The US itinerary allows for up to 10 days at each stop in order to showcase the plane’s technology to the public. Other stops are planned for Dallas, Texas, and the US capital Washington, before wrapping up in New York in early July.
That will allow Piccard and Borschberg to share duties and rest between flights.
A dashboard showing the live speed, direction, battery status, solar generator and engine power, along with cockpit cameras of both Piccard and his view from the plane, were online at live.solarimpulse.com.
The aircraft completed its first intercontinental journey from Europe to Africa in June on a jaunt from Madrid to Rabat.
Longer trips have already been successfully completed by the plane, which made the world’s first solar 26-hour day and night trip in 2010.

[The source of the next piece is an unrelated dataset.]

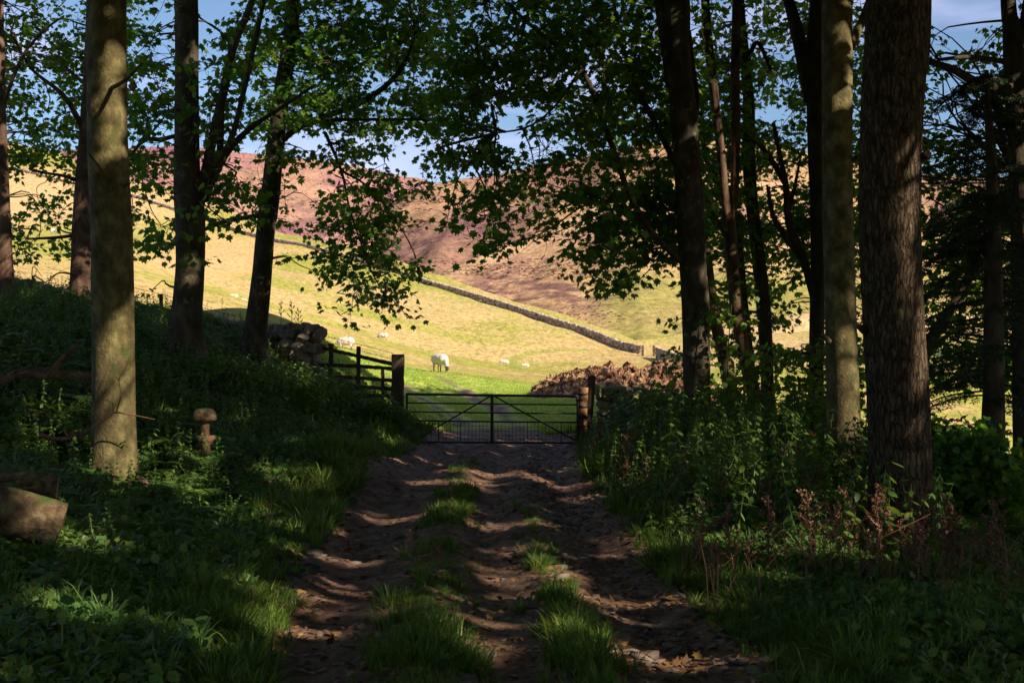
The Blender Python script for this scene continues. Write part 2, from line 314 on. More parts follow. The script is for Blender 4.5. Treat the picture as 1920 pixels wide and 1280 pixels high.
# woodland floor and track, one grid cut in two objects
def field_z(x, y):
    return gz(x, y)+np.clip((y-32)/20, 0, 1)*((fbm(x*.12, y*.12, 40, 5)-.5)*.8*np.clip(y/200, .15, 1))+np.clip((y-28)/2, 0, 1)*(fbm(x*1.5, y*1.5, 44, 3)-.5)*.08
xs = np.concatenate([np.arange(-20, -3.2, .22), np.arange(-3.2, 2.6, .045), np.arange(2.6, 12, .2), np.arange(12, 34, .8)])
ys = np.concatenate([np.arange(-12, 3.5, .5), np.arange(3.5, 28.01, .06)])
X, Y = np.meshgrid(xs, ys); Z = gz(X, Y)
U = X-tcx(Y)+(fbm(X*2, Y*2, 31)-.5)*.5
on = (U > uleft(Y)) & (U < 1.75)
vv = np.stack([X, Y, Z], -1).reshape(-1, 3); fc = grid_faces(*X.shape); sel = on.ravel()[fc[:, 0]]
tag(addmesh('track', vv, fc[sel], M['track'], smooth=True), 'rutted stony dirt track leading to the gate', kind='structure')
tag(addmesh('ground', vv, fc[~sel], M['soil'], smooth=True), 'dark woodland soil either side of the track', kind='structure')

# pasture beyond the gate, up to the long stone wall and over its crest
pxs = np.arange(-500, 2620, 10.); crest = np.interp(pxs, [-500, -200, 20, 110, 240, 322, 520, 650, 950, 1100, 1190, 1280, 2620], [440, 440, 425, 405, 350, 335, 286, 266, 219, 201, 188, 200, 230])
tt = np.concatenate([np.linspace(0, 1, 330), 1+np.linspace(.02, .6, 14)])
Yg = 27.9*(crest[None]/27.9)**(np.minimum(tt, 1)[:, None]); Yg = np.where(tt[:, None] > 1, crest[None]*(1+(tt[:, None]-1)*.7), Yg)
Xg = (pxs[None]-960)/F*Yg
Zg = gz(Xg, Yg)
over = np.clip((Yg-crest[None])/crest[None], 0, 1); zc = base((pxs-960)/F*crest, crest)[None]
Zg = np.where(over > 0, zc-crest[None]*over*.35, Zg)
far = np.clip((Yg-32)/20, 0, 1)
Zg = Zg+far*((fbm(Xg*.12, Yg*.12, 40, 5)-.5)*.8*np.clip(Yg/200, .15, 1))+np.clip((Yg-28)/2, 0, 1)*(fbm(Xg*1.5, Yg*1.5, 44, 3)-.5)*.08
Zg[0] -= .01
PY = HY-(Zg-EYE)/Yg*F; PX = np.broadcast_to(pxs[None], PY.shape)
gold = np.array([.46, .335, .145]); straw = np.array([.53, .37, .19]); green = np.array([.31, .30, .065]); lush = np.array([.34, .42, .075]); mud = np.array([.23, .15, .125]); tan_ = np.array([.56, .36, .17])
g1 = fbm(Xg*.05, Yg*.09, 50, 5); g2 = fbm(Xg*.4, Yg*.5, 52, 4); g3 = fbm(Xg*.02, Yg*.02, 57, 3)
def mixc(a, b, t): return a*(1-t[..., None])+b*t[..., None]
c = mixc(np.broadcast_to(gold, Zg.shape+(3,)), green, np.clip((g1-.46)*5+.25+(g2-.5)*1.2, 0, 1))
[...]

However, the cockpit has room for just one pilot, so even though the plane could likely make the entire US journey in three days, Piccard decided it would be easier to rest and exchange flight control with Borschberg at the stops.
Solar Impulse was launched in 2003.
The slim plane is particularly sensitive to turbulence and has no room for passengers, but Piccard has insisted that those issues are challenges to be met in the future, rather than setbacks.
“Instead of speaking of the problems, we want to demonstrate solutions,” Piccard said earlier as he was flying toward Phoenix, stressing that renewable technologies already exist and are well known to science.
“Now we need to put them on a big scale everywhere in our daily life.”
The well-funded effort includes a ground crew and logistics teams, a mission control team, and a state-of-the art communications and multimedia team with in-house “reporters” providing live coverage and interviewing the two pilots.
Sponsors include the Solvay Chemical Group, Omega watches and the Swiss elevator and escalator company, The Schindler Group.